Amid jittery markets, Japan's ruling coalition has agreed to extend a scheme offering stock investors lower rates of capital gains and dividend tax, but has delayed a decision on whether to raise consumption tax.

The tax breaks, which halved the tax rate to 10% on capital gains and dividends, were due to expire at the end of 2008 (for capital gains) and March 31, 2009 (for dividends), and the government had considered letting the scheme lapse to bolster much-needed revenues. But with the fallout from the US sub-prime mortgage crisis and high oil prices continuing to send nervous ripples through the Japanese equity markets, the coalition has decided to retain the tax breaks for another two years to encourage stock investment.

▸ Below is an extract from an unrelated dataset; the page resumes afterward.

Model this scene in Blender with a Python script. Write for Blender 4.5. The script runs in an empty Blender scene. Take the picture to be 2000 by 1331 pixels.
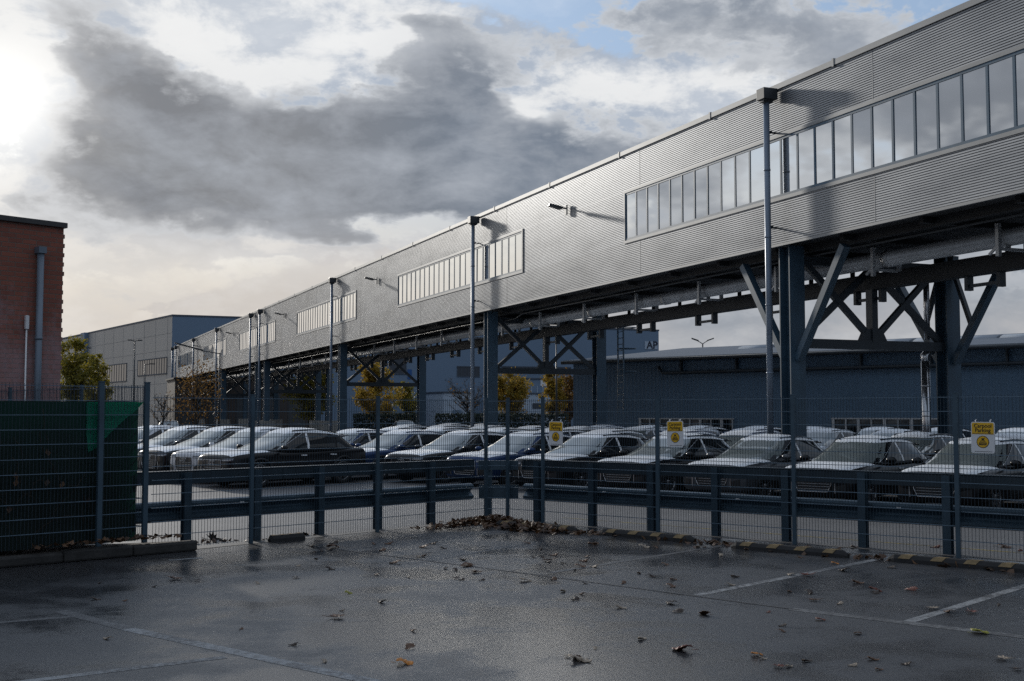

However, the scheme has been restricted so that the 10% tax rate will apply to only the first 5 million yen (US$44,300) of capital gains and 1 million yen in dividends.

The coalition faces a battle to get the proposal implemented as it is not supported by the opposition Democratic Party, which holds a majority in the upper house of parliament.

It has also emerged that the more contentious decision on whether to increase the 5% consumption tax has been put off once again by the coalition.

While there seems to be a growing consensus that the tax, which is low compared to similar levies in other industrialised economies, should be increased to help pay for Japan's growing social security burden, such a move would be highly unpopular with the public and the government is mindful that it could face an election next year.

According to Japanese Prime Minister Yasuo Fukuda, it is "too early to tell" when the consumption tax should be increased.

"We have to consider the issue of the social welfare system first," he told reporters on Thursday.